Great! And so I understand you’ll be releasing a third album next year? And then possibly a book?
BB: When I first spoke to Chris, I said, “We’re not gonna wait until it feels right. We’re gonna have three albums, 3 years – first of March, first of March, first of March. The book will come after the last one because the lyrics are all based on the book that I’m writing, this science fiction story. So any bits of information they may have missed, I hope, will be answered in that book. We’re working now on the third album on any days off, any time off that we get. The music, we now know the journeys that we want to take. It’s finding those blanks to fit the story in. The next tour starts in February of next year. The album will come out on the first of March. We’ll do the same tour. Everywhere we’ve been, most every show people have said, “We’d love you to come back with part three.” We have, I think, thirty to forty shows already booked that we’re gonna come back with part three. And then at the end of it, we’re gonna do a DVD – a live album and DVD. It’s gonna be our live set, which will be mostly songs from the trilogy. And then there will be the book.

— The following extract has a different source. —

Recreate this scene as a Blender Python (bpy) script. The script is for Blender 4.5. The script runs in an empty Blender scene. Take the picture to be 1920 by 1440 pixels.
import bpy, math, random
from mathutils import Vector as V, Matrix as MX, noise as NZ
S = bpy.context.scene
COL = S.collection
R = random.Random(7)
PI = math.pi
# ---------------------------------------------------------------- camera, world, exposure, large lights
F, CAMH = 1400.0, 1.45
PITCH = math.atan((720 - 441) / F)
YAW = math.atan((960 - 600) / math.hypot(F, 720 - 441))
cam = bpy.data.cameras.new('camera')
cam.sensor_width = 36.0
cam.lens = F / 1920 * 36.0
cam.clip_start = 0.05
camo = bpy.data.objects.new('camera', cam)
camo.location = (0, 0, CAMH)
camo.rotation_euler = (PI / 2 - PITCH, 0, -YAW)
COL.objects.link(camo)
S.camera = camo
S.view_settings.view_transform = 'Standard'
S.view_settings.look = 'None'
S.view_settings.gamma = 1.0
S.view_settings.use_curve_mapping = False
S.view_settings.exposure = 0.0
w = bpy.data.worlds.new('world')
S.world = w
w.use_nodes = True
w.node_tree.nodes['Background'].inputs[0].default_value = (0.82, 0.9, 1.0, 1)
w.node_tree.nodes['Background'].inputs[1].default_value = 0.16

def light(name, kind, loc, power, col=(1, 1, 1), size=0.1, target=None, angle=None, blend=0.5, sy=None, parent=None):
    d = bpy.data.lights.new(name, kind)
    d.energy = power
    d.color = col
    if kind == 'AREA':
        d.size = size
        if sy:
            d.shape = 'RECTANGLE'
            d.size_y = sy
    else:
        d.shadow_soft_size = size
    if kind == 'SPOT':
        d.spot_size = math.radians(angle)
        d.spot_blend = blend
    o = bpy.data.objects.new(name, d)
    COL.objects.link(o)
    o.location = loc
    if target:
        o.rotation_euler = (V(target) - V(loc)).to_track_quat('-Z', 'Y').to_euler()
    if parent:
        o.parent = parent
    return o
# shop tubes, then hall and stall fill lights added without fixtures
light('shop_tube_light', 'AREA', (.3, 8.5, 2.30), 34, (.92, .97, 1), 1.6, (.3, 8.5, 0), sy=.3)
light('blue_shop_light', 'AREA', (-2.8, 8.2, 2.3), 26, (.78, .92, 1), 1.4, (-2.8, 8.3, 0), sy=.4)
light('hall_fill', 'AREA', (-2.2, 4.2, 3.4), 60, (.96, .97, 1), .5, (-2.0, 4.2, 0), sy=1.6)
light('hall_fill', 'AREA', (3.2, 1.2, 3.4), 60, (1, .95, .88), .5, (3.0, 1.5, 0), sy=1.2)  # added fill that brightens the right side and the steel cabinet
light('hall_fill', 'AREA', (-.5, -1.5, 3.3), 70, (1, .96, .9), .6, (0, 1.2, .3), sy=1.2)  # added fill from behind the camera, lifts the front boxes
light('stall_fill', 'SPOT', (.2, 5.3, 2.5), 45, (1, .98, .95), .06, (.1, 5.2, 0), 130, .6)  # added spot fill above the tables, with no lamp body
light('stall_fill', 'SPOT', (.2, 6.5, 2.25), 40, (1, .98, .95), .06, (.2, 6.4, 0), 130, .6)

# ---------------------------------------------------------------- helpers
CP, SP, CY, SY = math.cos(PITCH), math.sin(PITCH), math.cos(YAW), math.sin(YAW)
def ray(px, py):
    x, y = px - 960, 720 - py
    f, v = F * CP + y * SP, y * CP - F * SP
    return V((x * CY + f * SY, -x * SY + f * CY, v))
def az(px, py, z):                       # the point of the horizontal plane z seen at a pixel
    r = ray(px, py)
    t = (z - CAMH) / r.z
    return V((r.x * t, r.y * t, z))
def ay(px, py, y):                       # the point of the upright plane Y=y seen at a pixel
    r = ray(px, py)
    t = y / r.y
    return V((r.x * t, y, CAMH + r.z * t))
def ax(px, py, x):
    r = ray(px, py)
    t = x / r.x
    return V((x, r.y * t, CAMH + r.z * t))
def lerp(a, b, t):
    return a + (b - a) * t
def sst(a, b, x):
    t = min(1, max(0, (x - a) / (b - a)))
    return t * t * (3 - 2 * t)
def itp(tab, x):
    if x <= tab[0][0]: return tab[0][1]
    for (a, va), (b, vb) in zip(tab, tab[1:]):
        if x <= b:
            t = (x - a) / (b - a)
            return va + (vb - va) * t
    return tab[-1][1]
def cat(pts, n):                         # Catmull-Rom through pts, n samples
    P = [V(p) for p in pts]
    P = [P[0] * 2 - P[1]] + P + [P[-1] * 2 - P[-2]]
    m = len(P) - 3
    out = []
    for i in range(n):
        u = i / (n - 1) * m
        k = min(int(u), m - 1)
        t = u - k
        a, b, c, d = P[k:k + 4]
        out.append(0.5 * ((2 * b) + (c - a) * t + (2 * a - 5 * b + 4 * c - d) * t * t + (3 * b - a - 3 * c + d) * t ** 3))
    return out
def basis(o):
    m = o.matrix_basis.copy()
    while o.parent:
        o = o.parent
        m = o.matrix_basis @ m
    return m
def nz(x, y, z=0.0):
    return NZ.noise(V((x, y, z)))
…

All that sounds like a massive undertaking.
BB: Yeah we never set out to write one thing. All the time since we knew it was three, we’d start talking, “Where does this song fit?” And a very huge, great thing, this massive thing that we’re very proud of, was just obviously on the last album. So we’ve done it like that, basically. Chris has challenged me many times on the story. I’ve had to explain myself, why I want the character to do this. If I haven’t been able to explain it, I’ve really had to go back and sort out the story. And the exact same thing, I’ve challenged Chris with say, “This musical section, I don’t think we’re telling the story.” On Endure and Survive, Chris is the co-producer, so we kind of split into two. Your side was more studio oriented, right?

CA: Yeah, I kind of took over a lot more on the production side, along with Blaze. I was still pretty involved in the first album, but from the start of the whole process, I was much more involved with Endure and Survive – the production, getting all the pieces together, all the pre-production – before we went to the recording studio. All the guide-tracks and everything. Making sure we had a full album of demos, good quality demos, so we knew how we wanted everything to sound, voice actors, and everything. And that’s all before we went in and recorded the real album, so we could listen to it in full, which takes a lot of time in itself. Because it is a story, you need to be sure that it flows. You need to know that every song is in the correct order, musically. So yeah, we’ve got good responses.

Well thank you very much for your time, and best of luck. Hopefully we’ll see you on the next tour back in Finland.